Und natürlich der eigene Schnaps, der 2018 erstmals gebrannt wurde. Die gute Obsternte damals habe den Anstoß gegeben für eine Gemeinschaftsaktion der besonderen Art, berichtet Harald Eggert, der stellvertretende Vorsitzende des OGV Ruit, Parksiedlung und Scharnhauser Park. Bei einem Kennenlerntreffen der Vereinsvorstände habe man vereinbart, erstmals miteinander etwas auf die Beine zu stellen. Warum nicht einen Schnaps aus Ostfilderner Streuobst? Gesagt, getan. Mit 400 Liter Maische haben die Hobbybrenner vor vier Jahren angefangen. Das ergab etwa 40 Liter Hochprozentiges. 2019 waren es schon 1100 Liter Maische. Geld verdienen wollen die Vereine mit ihrem Schnaps-Projekt nicht. „Kommerz ist nicht unser Ziel“, sagt Oliver Galle. Viel mehr gehe es um Gemeinschaftsgefühl und das Bewusstsein, miteinander das Kulturgut Streuobst zu pflegen.

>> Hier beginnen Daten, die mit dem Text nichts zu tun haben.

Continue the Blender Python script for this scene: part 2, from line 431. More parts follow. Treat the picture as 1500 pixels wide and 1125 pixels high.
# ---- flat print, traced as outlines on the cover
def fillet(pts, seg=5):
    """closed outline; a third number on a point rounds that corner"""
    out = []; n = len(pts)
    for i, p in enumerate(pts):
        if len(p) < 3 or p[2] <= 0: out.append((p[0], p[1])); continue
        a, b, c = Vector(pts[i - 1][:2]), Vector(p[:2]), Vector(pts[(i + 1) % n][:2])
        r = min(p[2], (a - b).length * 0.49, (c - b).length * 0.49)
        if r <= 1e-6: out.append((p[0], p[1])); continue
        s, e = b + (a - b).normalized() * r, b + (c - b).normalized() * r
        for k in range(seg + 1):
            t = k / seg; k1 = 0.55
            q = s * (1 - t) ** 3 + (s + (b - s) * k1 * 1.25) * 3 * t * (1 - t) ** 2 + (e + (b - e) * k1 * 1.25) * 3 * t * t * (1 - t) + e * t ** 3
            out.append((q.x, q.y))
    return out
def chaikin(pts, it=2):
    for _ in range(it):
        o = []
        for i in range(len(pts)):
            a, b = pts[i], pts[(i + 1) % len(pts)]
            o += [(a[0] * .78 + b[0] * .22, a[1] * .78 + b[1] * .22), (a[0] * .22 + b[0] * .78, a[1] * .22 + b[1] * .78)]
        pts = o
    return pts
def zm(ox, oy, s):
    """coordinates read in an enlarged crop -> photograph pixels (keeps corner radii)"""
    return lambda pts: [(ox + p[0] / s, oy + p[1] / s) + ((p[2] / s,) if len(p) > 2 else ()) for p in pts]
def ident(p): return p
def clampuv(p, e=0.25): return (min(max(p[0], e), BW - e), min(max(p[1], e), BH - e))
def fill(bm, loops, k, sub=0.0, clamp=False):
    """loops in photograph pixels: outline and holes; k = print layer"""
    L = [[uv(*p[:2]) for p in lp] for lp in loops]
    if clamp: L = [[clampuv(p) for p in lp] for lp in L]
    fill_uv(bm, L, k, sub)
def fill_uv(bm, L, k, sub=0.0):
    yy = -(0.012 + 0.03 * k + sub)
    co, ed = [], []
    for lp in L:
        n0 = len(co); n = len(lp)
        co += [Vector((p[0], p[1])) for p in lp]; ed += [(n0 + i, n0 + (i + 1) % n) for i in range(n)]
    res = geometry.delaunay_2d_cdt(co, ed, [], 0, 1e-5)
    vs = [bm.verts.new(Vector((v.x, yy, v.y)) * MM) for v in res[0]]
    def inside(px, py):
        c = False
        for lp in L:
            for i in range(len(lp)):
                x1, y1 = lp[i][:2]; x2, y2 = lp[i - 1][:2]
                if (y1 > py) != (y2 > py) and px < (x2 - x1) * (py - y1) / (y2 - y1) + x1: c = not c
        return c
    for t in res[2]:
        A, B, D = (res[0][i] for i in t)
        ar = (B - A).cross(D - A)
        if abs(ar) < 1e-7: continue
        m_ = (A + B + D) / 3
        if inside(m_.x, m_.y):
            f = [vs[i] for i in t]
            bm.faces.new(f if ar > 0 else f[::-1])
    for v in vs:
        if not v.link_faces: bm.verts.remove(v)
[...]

Das schätzen viele Menschen, nicht nur in Ostfildern. Wenn die Schnäpse etwa bei der Kirbe angeboten werden, sind sie schnell vergriffen. Zur Schnapsgruppe in Ruit zählt auch Kai Libich. Der Physiker war mit seiner Frau nach zehn Berufsjahren in München wieder zurückgekehrt in die alte Heimat, auch der Natur wegen. Bei der Suche nach einem Gütle stieß er auf Harald Eggert. Und der konnte Libich schnell für die Arbeit im Verein begeistern. Für solche Naturschätze müsse man die Menschen viel mehr sensibilisieren, sagt Matthias Noske. Genau das wollten die Obst- und Gartenbauvereine erreichen. Ihm tue es in der Seele weh, wenn Lebensmittel vergammeln. Was Obst angehe, biete die Natur hier einen reich gedeckten Tisch.